_The task_
From the entries that follow, reproduce exactly and only the lines from the line with "Recreate this scene" to the line with "import numpy as np", endpoints included.

□ □ □

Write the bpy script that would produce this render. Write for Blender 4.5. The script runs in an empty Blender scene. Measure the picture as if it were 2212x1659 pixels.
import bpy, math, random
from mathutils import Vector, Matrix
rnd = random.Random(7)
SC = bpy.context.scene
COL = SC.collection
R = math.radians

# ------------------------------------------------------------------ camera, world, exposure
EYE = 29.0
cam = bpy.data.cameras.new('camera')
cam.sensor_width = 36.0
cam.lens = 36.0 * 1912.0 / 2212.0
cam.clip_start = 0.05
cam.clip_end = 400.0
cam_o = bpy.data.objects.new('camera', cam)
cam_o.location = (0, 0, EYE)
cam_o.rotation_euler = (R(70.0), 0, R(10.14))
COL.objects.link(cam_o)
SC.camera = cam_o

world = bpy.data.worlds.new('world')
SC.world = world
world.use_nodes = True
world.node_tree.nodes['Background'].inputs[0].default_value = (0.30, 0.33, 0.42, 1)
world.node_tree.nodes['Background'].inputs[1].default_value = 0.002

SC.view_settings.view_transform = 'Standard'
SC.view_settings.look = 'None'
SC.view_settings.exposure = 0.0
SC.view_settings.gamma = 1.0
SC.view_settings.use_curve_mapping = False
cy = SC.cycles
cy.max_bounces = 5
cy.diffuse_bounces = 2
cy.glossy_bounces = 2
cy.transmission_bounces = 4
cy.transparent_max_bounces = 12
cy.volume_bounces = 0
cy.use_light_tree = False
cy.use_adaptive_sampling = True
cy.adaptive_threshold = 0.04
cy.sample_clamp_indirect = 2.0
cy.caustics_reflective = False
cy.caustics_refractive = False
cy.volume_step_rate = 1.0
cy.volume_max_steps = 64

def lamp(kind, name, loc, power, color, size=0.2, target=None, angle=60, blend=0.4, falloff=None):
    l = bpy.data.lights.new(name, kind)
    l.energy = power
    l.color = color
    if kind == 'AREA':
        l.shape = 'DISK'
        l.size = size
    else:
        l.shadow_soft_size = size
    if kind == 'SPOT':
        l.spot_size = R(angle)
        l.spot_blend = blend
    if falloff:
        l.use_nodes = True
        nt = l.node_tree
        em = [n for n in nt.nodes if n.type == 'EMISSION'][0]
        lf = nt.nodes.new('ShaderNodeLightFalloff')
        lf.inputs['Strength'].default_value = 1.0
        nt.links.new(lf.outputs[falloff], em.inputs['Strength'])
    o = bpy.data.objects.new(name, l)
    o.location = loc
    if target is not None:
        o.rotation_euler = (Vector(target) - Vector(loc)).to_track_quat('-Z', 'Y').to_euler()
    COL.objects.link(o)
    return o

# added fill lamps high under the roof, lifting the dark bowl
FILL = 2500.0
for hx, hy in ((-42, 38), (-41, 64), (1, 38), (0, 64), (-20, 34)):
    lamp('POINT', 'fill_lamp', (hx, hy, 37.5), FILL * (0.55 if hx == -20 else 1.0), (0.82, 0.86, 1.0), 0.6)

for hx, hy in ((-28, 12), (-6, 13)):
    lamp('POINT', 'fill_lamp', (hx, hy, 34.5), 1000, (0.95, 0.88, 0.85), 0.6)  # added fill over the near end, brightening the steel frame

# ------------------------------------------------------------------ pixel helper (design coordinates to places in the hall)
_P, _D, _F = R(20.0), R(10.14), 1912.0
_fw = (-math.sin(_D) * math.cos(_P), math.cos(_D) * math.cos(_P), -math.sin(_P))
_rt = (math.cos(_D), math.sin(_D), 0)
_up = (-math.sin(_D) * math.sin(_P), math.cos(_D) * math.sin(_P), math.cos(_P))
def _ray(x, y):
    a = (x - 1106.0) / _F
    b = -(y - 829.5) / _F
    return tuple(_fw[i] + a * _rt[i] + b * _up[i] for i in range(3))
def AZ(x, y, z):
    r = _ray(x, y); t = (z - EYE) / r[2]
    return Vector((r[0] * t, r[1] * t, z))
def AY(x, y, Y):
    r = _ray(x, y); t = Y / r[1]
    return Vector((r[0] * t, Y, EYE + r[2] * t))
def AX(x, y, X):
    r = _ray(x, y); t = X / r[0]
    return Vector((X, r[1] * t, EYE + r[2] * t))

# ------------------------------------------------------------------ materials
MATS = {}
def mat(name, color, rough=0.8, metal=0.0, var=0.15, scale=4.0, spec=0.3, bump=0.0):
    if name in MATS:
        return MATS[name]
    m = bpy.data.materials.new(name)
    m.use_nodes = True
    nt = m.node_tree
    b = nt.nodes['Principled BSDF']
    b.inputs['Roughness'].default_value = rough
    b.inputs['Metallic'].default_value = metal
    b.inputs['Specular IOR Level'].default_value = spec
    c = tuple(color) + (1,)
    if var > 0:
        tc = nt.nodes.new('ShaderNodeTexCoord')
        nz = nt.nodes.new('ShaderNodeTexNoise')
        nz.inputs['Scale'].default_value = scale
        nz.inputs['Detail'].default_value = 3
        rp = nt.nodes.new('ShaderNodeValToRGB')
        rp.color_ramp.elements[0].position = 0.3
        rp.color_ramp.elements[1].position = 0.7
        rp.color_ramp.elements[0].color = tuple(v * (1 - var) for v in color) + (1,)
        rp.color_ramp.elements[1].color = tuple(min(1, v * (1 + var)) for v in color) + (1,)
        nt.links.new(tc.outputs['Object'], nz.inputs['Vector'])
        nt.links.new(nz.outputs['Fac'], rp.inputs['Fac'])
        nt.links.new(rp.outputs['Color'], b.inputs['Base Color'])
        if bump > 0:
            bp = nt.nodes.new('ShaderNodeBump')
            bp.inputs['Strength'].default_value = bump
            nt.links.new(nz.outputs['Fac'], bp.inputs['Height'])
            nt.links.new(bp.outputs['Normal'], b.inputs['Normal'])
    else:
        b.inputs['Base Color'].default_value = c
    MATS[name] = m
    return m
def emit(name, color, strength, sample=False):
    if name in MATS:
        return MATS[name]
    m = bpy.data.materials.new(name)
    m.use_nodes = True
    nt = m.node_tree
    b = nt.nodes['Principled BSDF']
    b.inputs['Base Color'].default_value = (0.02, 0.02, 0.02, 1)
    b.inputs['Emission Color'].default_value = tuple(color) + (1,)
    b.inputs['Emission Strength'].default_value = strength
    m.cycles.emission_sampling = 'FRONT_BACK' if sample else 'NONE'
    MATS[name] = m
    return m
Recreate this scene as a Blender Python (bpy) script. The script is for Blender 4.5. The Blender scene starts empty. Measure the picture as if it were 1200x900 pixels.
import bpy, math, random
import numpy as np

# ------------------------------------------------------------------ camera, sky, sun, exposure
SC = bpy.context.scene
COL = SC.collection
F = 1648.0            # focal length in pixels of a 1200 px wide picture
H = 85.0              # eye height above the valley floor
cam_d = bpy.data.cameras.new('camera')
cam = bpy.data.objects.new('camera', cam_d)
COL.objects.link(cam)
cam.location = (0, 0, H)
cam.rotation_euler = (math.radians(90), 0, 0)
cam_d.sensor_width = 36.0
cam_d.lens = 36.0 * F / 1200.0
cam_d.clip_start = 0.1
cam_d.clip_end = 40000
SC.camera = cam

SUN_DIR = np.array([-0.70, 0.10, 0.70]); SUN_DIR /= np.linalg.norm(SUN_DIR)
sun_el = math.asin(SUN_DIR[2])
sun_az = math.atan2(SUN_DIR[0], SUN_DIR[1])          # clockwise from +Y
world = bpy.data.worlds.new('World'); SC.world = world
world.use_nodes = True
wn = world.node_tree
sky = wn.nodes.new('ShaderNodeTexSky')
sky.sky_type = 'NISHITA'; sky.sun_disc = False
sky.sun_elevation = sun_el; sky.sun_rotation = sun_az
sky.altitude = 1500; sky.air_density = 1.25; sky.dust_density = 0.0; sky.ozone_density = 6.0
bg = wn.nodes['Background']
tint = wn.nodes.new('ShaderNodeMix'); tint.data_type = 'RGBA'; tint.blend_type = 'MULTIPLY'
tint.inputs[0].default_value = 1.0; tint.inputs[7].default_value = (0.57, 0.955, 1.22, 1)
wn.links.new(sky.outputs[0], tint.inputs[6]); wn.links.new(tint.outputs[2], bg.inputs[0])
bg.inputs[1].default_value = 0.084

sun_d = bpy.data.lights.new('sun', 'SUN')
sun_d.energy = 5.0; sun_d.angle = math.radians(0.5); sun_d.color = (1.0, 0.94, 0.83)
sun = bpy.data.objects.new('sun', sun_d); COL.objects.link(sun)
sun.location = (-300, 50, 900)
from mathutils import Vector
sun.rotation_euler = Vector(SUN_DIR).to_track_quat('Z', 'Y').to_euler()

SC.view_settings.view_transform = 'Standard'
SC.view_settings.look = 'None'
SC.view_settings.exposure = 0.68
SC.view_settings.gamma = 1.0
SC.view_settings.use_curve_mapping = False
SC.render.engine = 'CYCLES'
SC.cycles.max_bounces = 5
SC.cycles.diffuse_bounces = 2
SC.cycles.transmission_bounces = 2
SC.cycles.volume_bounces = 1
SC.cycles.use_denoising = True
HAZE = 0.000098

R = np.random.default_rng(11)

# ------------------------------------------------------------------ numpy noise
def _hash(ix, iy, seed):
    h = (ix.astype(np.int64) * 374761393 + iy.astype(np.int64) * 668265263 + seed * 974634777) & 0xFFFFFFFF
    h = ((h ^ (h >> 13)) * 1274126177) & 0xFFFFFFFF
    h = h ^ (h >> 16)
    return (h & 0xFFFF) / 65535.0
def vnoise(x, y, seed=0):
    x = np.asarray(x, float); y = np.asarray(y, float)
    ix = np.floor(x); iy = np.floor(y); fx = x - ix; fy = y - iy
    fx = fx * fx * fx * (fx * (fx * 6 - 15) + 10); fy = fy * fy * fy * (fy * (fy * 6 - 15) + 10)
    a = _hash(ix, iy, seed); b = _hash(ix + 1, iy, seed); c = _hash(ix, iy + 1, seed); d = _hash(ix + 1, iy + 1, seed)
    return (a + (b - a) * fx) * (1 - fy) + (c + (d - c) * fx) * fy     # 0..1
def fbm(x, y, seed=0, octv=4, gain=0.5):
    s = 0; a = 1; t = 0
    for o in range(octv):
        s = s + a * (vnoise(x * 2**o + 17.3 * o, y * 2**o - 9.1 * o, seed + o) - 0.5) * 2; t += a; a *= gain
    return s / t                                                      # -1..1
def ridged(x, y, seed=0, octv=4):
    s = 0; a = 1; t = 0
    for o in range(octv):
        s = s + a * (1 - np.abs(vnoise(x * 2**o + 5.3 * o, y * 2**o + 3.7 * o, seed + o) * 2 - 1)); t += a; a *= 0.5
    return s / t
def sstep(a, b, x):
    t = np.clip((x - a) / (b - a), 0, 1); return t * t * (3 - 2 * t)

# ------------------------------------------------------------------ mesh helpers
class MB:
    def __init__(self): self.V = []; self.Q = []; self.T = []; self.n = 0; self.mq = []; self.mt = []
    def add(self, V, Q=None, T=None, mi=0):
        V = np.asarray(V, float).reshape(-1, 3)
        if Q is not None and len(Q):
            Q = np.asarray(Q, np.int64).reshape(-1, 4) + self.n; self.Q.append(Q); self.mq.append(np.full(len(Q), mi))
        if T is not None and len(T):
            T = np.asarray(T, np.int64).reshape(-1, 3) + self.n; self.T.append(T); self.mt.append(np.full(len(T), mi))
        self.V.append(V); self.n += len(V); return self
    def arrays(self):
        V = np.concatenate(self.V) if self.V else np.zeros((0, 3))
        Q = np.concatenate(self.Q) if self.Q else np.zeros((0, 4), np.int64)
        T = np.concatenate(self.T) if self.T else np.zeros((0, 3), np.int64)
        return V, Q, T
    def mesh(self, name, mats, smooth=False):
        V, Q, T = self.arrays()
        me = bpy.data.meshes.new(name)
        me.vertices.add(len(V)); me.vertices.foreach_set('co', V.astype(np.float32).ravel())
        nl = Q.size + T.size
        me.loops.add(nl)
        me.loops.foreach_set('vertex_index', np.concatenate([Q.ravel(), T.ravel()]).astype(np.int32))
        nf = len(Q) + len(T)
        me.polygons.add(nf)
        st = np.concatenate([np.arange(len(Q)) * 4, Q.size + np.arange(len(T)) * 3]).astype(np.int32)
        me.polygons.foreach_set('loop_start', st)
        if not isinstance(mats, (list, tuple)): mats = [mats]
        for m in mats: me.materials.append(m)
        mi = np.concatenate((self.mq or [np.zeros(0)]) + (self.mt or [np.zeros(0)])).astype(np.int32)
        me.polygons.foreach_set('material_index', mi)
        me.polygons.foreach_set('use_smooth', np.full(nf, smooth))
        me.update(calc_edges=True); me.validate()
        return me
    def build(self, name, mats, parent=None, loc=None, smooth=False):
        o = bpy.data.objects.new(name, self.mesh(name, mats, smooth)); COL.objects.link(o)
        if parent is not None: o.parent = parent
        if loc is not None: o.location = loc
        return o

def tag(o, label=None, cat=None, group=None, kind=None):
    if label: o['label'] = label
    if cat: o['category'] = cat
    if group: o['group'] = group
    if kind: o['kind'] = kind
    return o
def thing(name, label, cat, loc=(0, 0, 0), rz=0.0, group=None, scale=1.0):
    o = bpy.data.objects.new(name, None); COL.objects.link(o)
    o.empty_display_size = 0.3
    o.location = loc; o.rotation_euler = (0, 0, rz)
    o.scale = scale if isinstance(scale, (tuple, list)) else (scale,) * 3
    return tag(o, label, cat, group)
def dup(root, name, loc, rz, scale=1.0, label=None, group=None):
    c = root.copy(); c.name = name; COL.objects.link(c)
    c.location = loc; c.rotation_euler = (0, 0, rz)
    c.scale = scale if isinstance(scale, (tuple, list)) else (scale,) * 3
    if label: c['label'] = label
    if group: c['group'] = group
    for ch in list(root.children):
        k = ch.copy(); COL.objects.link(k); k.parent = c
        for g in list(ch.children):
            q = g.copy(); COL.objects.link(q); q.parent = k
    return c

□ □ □

_Task solution_
Recreate this scene as a Blender Python (bpy) script. The script is for Blender 4.5. The Blender scene starts empty. Measure the picture as if it were 1200x900 pixels.
import bpy, math, random
import numpy as np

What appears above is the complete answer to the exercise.